Title I:  Frequently Asked Questions

    How does a school get to be Title I?


    Schools receive funding based on the percentage of students who receive Free and Reduced Meals. 


    My child does not receive Free and Reduced Meals; how can he/she get Title I services?  


    As a school, we qualify for Title I FUNDING based on the percentage of students who receive Free and Reduced Meals.  Admission into Title I services is solely based on a student’s academic performance.  Anyone is eligible if they qualify academically.  (Economic status is not a consideration.)


    Is there a stigma attached to Title I?


    No.  Title I helps students, teachers and parents.  The program can help a child do better in school and feel better about themselves.  It can help teachers understand the needs and concerns of students and parents.  Additionally, the Title I program can help parents understand their child and be more involved in the child’s education.


    If my child gets Title I now does that mean they will always get Title I?

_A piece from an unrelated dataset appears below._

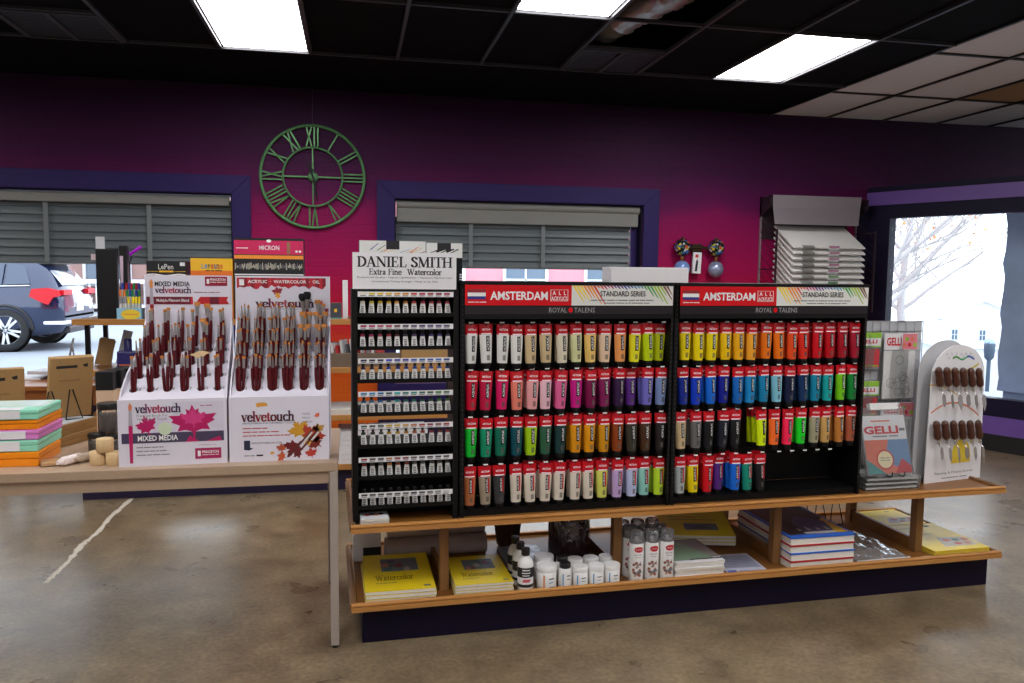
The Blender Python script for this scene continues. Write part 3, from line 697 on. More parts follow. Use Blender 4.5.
for k in range(7, 12): HOOKS[1].append((UX[1][0] + UX[1][1] * k + .02, 3))

# ------------------------------------------------------------------ the two acrylic racks with header signs
SIGNR = mat('sign_red', (212, 20, 30), .5, noise=.03, spec=.2); SIGNW = mat('sign_white', (226, 226, 222), .4, noise=.02)
RB = [col(*c) for c in ((246, 214, 60), (240, 150, 40), (216, 70, 40), (190, 50, 110), (110, 60, 140), (50, 80, 160), (60, 150, 190), (70, 160, 80), (160, 190, 60), (120, 80, 50))]
def rack(u0, u1, idx, label):
    t = thing('paint_rack', label, 'display rack', P(u0, 0, ZU), 'acrylic paint racks'); w = u1 - u0; H = 1.0015; D = .24
    b = MB().box(.0201, w - .0121, D - .014, D, .0301, H - .0121, BLACK); b.build('back_panel', t)
    for x in (0, w - .02):
        xx = x + (.008 if x else 0); s_ = MB(); s_.box(xx, x + .02, .012, D, 0, H - .012, BLACK, I4, .002)
        PX = mat('peg_hole', (70, 70, 74), .6)
        for k in range(44): s_.rect(x + .0095, .06 + k * .021, x + .0125, .067 + k * .021, PX, FV(0, .0115, 0), 0)
        s_.build('side_panel', t)
    MB().box(0, w, .0, D, H - .012, H, BLACK).build('top_panel', t)
    MB().box(.0205, w - .0125, .03, D - .015, 0, .03, BLACK).build('bottom_panel', t)
    s_ = MB(); T = FV(.016, -.005, .902); sw = w - .03; sh = .085; m0 = sw * .497
    s_.box(.016, .016 + sw, -.0045, .0, .845, .99, BLACK); s_.rect(0, 0, m0, sh, SIGNR, T); s_.rect(m0, 0, sw, sh, SIGNW, T)
    s_.rect(0, -.036, sw, -.004, mat('dark_sign_strip', (34, 30, 34), .3), T, .0001)
    T2 = T @ Matrix.Translation((0, 0, .0005))
    fx, fy, fw, fh = sw * .012, sh * .3, sw * .082, sh * .13
    s_.rect(fx, fy, fx + fw, fy + fh * 1.1, BLUEC, T2); s_.rect(fx, fy + fh * 1.1, fx + fw, fy + fh * 2.5, WINK, T2); s_.rect(fx, fy + fh * 2.5, fx + fw, fy + fh * 3.8, col(150, 30, 40), T2)
    s_.lines([7, 4, 7], fx + .002, sh * .12, fw, sh * .08, WINK, T2)
    s_.text('AMSTERDAM', sw * .115, sh * .27, sw * .268, sh * .42, WINK, T2, bold=.045)
    s_.text('A  L  L', sw * .405, sh * .52, sw * .065, sh * .2, WINK, T2, bold=.03); s_.text('ACRYLICS', sw * .4, sh * .25, sw * .075, sh * .2, WINK, T2, bold=.03)
    for a in ((.396, .22, .48, .235), (.396, .77, .48, .785), (.396, .22, .3985, .785), (.4775, .22, .48, .785)): s_.rect(sw * a[0], sh * a[1], sw * a[2], sh * a[3], WINK, T2)
    rr = random.Random(idx + 3)
    for k in range(30):   # rainbow brush strokes fanning across the white half
        x = sw * (.5 + .0165 * k); ci = min(9, int(k / 3)); x1 = x + sw * .06; top = sh * 1.0
        lo = sh * rr.uniform(.78, .9) if 6 < k < 22 else sh * rr.uniform(.05, .6)
        kk = (top - lo) / top
        if x < sw * .965: s_.poly([(x, top - .0006), (min(sw, x + sw * .013), top - .0006), (min(sw, x + sw * .013 + sw * .055 * kk), lo), (min(sw, x + sw * .008 + sw * .055 * kk), lo)], RB[ci], T2)
    s_.text('STANDARD SERIES', sw * .635, sh * .46, sw * .225, sh * .28, INK, T2, .0009, .03)
    s_.lines([6, 7, 7, 2, 9, 6, 3, 5, 7], sw * .59, sh * .22, sw * .31, sh * .1, GREYINK, T2, .0009)
    s_.lines([9, 7, 2, 2, 10, 5], sw * .66, sh * .08, sw * .22, sh * .09, GREYINK, T2, .0009)
    s_.text('ROYAL', sw * .39, -.03, sw * .085, .021, mat('silver_ink', (170, 170, 172), .4), T2); s_.text('TALENS', sw * .51, -.03, sw * .1, .021, MATS['silver_ink'], T2)
    disc(s_, sw * .493, -.0195, .01, .011, SIGNR, T2)
    s_.build('header_sign', t)
    hw = mat('hook_wire', (70, 70, 74), .35, .8)
    for u, row in HOOKS[idx]:
        h = MB(); z = ZT_[row] - ZU - .009; x = u - u0
        h.tube([(x, D - .015, z), (x, .045, z), (x, .034, z + .004), (x, .031, z + .018)], .0018, hw, 5)
        h.box(x - .010, x + .010, .029, .031, z + .0135, z + .019, WINK)
        h.build('hook', t)
rack(.407, 1.362, 0, 'left black rack of pale, pink and green acrylic tubes under a red sign')
rack(1.367, 2.345, 1, 'right black rack of yellow, red and blue acrylic tubes under a red sign')

# ------------------------------------------------------------------ watercolour rack
t = thing('watercolor_rack', 'narrow black rack of tiny watercolour tubes under the white serif sign', 'display rack', P(-.035, 0, ZU)); W = .435
for x in (0, W - .022): MB().box(x, x + .022, .01, .17, 0, .968, BLACK, I4, .002).build('side_panel', t)
MB().box(.0225, W - .0225, .01, .168, .955, .968, BLACK).build('top_panel', t)
MB().box(.0225, W - .0225, .155, .168, .72, .954, BLACK).build('back_panel', t)
MB().box(.0225, W - .0225, .155, .168, .0, .3, BLACK).build('back_panel', t)
s_ = MB(); T = FV(.004, -.003, .967); sw, sh = .418, .146
s_.box(.004, .004 + sw, -.0025, .002, .967, .967 + sh, WHITE)
s_.serif('DANIEL SMITH', sw * .045, sh * .615, sw * .915, sh * .27, INK, T, .0004, (.2, .075))
s_.serif('Extra Fine', sw * .155, sh * .4, sw * .31, sh * .155, INK, T, .0004, (.17, .08)); s_.serif('Watercolor', sw * .52, sh * .4, sw * .335, sh * .155, INK, T, .0004, (.17, .08))
s_.text('Professional Quality • Highest Lightfastness • Maximum Pigment Load', sw * .045, sh * .285, sw * .91, sh * .06, INK, T); s_.text('Unsurpassed Tinting Strength • Made in the USA', sw * .18, sh * .175, sw * .64, sh * .06, INK, T)
s_.build('header_sign', t)
WC = [['e8e0c8', 'e6d23a', 'e8c81e', 'e8c010', 'e8a43c', 'e09020', 'd04030', 'b43040', 'a83038', '8c2030', 'b02848'],
      ['a01c44', 'b42868', 'b84a68', 'b82c50', '6a3038', '4a3850', '5a4470', '40306a', '4c3a78', '584088', '4a3a60'],
      ['2c2c50', '30303c', '2c3048', '2c48c0', '2c38a0', '2a3498', '2850c0', '3868b0', '4858b0', '4870c0', '305090'],
      ['3070a0', '3c88b8', '3070b0', '405860', '30a8a8', '307870', '409088', '307060', '306048', '38803c', '507048'],
      ['3a5040', '404840', '405048', 'c8a020', 'd0a830', 'c89040', 'b06838', 'a04030', '903848', '804038', 'a03028'],
      ['902820', '483838', '404040', 'b87830', '904838', '883830', '605850', '585858', '504848', '484848', '444448'],
      ['383838', '404444', '484848', '505050', '585858', '606060', '383840', '404048', '686868', '909090', 'c8c8c8']]
NMW = ['yellow and red', 'crimson and violet', 'blue', 'blue green', 'green and earth', 'earth brown', 'grey and black']
zs = [1.441, 1.318, 1.171, 1.029, .889, .754, .615]; ZROW = [1.371, 1.236, 1.101, .964, .831, .7, .575]; ZSTR = [1.44, 1.309, 1.17, 1.034, .9, .763, .614]
def hexc(h): return tuple(int(h[i:i + 2], 16) for i in (0, 2, 4))
for r in range(7):
    z = ZROW[r] - ZU
    tr_ = MB(); T = TR(0, 0, z, 0, radians(6))
    tr_.box(.0225, W - .0225, .016, .15, -.006, -.001, BLACK, T); tr_.box(.0225, W - .0225, .012, .0155, -.014, .002, BLACK, T)
    tro = tr_.build('tray', t)
    s_ = MB(); zz = ZSTR[r] - ZU; s_.box(.024, W - .024, .002, .005, zz, zz + .021, WHITE)
    for k in range(11):
        x = .034 + .0338 * k; s_.rect(x, .009, x + .024, .017, col(*hexc(WC[r][k])), FV(0, .0019, zz), .0004); s_.rect(x, .003, x + .022, .0065, GREYINK, FV(0, .0019, zz), .0004)
    s_.build('label_strip', t)
b = MB()
def wring(z, w, d): return [(w * cos(2 * pi * i / 12), d * sin(2 * pi * i / 12), z) for i in range(12)]
b.loft([wring(0, .0125, .004), wring(.014, .012, .006), wring(.032, .0105, .008), wring(.041, .0095, .0085)], WHITEP)
LT = mat('tiny_label_print', (120, 118, 122), .6)
for k in range(4): b.rect(-.0065, .005 + k * .007, .005, .0085 + k * .007, LT, FV(0, -.0096, 0))
m_wb = b.mesh('tube_body')
m_wc = MB().loft([wring(.0412, .0096, .0086), wring(.051, .009, .0083)], REDT).mesh('colour_band')
m_wk = MB().lathe([(.005, .0512), (.0052, .058), (.007, .0585), (.007, .068), (.006, .069)], BLACKP, I4, 10).mesh('cap')
for r in range(7):
    for k in range(11):
        w = thing('watercolor_tube', 'tiny white watercolour tube, %s from left in %s row of the narrow rack' % (ORD[k], ORD[r]), 'paint tube', P(.001 + .0007 * r + .0348 * k + .008, .03, ZROW[r]) @ Matrix.Rotation(radians(-7), 4, 'X') @ Matrix.Rotation(random.uniform(-.05, .05), 4, 'Y'), 'watercolour tubes in the narrow rack')
        ob('tube_body', m_wb, w); ob('colour_band', recolor(m_wc, mat('band_' + WC[r][k], hexc(WC[r][k]), .4)), w); ob('cap', m_wk, w)
# things around the racks
def carton(name, label, cat, T, w, d, h, m, deco=None, group=None, bev=.002):
    t = thing(name, label, cat, T, group); MB().box(0, w, 0, d, 0, h, m, I4, bev).build('box', t)
    if deco:
        b = MB(); deco(b, w, h); b.build('printed_panel', t)
    return t
PENC = [col(*c) for c in ((60, 80, 150), (90, 140, 190), (90, 110, 60), (210, 160, 60), (220, 110, 50), (230, 180, 90), (60, 60, 64), (170, 70, 50))]
def deco1(b, w, h):
    T = FV(0, -.0003, 0); z = h * .68
    b.rect(0, z, w, h, SIGNW, T, .0002); b.rect(0, 0, w, z, BLACK, T, .0002)
    rr = random.Random(2)
    for k in range(16):
        x = w * (.15 + .05 * k); y = z + (h - z) * rr.uniform(.1, .4); a = rr.uniform(.2, .7); l = w * .16
        if k in (6, 7, 8): continue
        b.poly([(x, y), (x + .006, y), (min(w, x + l * cos(a)) + .004, min(h, y + l * sin(a))), (min(w, x + l * cos(a)), min(h, y + l * sin(a)))], PENC[k % 8], T, .0005)
    b.rect(w * .4, h * .82, w * .6, h, INK, T, .0006)
    b.lines([8, 7], w * .05, z * .82, w * .9, z * .14, YEL, T, .0006)
def deco2(b, w, h):
    T = FV(0, -.0003, 0); z = h * .68
    b.rect(0, z, w, h, SIGNW, T, .0002); b.rect(0, 0, w, z, BLACK, T, .0002)
    for k in range(5): b.poly([(w * (.1 + .14 * k), z + .02 + .01 * (k % 2)), (w * (.15 + .14 * k), z + .02), (w * (.42 + .12 * k), z + .034), (w * (.4 + .12 * k), z + .038)], INK, T, .0005)
    b.rect(w * .3, h * .85, w * .68, h, INK, T, .0006)
    for k in range(6): b.rect(w * .92, h * (.02 + .055 * k), w * 1.0, h * (.05 + .055 * k), WHITE, T, .0006)
carton('pencil_box', 'white pencil set box with coloured strokes standing behind the serif sign', 'box', P(.0, .09, 1.4735), .272, .05, .195, BLACK, deco1)
carton('charcoal_box', 'smaller white and black pencil box right of the coloured one, behind the sign', 'box', P(.275, .09, 1.4735), .152, .05, .19, BLACK, deco2)
carton('white_carton', 'long plain white carton lying on top of the acrylic racks', 'box', P(1.062, .002, 1.5065), .36, .12, .066, WHITE)
t = thing('leaflet_stack', 'small stack of white leaflets at the foot of the narrow rack', 'leaflets', P(-.005, -.02, ZU)); b = MB()
for k in range(6): b.box(random.uniform(-.003, .003), .115, random.uniform(-.003, .003), .12, .0045 * k, .0045 * k + .004, PAPER)
b.build('sheets', t); b = MB()
T = TR(0, 0, .0275); b.rect(0, 0, .114, .118, WHITE, T)
for k, c in enumerate(((180, 40, 40), (60, 60, 70), (200, 120, 60), (90, 40, 50))): disc(b, .03 + .018 * k, .06 + .006 * (k % 2), .012, .014, col(*c), T)
b.build('printed_cover', t)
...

    No.  Each year school staff members revisit and review the procedures and criteria to determine which students qualify for Title I services.  Students may even be dismissed from Title I during a school year if they are performing well.


    When does my child receive Title I services?


    Students do not come out of Reading or Math classes.  Most students are scheduled during Specials, before or after-school, Science/Social Studies or Language Arts for 20 – 30 minutes.


    What benefits are provided through Title I services?


    -          Tutors

    -          Home-school Coordinator

    -          Parent Resource Center

    -          Summer School

    -          Materials of Instruction


    What criteria were used to identify students?


    -          State and County Assessments

    -          Reading Level

    -          Unit Tests

    -          Story Tests

    -          Teacher/Parent Recommendation


    What process is used to identify students?


    A minimum of three criteria are established and a point value is determined for each criterion.  Points are then given to each student based on their data.  For example: 

    Unit Test Average in Math       60% or below = 4 points

                                                    61% - 80% = 2 points

                                                    81% or above = 0 points

    Once a student’s points are determined based on their data and the established criteria, students are ranked from highest to lowest points.  Students are then identified based on greatest need (highest points and teacher input).


    Why do some students receive both reading and math services and some only receive   math or reading?


    Students benefit from Title I services based on academic need.  If students qualify in both areas they will receive tutoring in both reading and math.   However, they may only qualify in one content and not the other.  If this is the case they may receive tutoring in only math OR reading.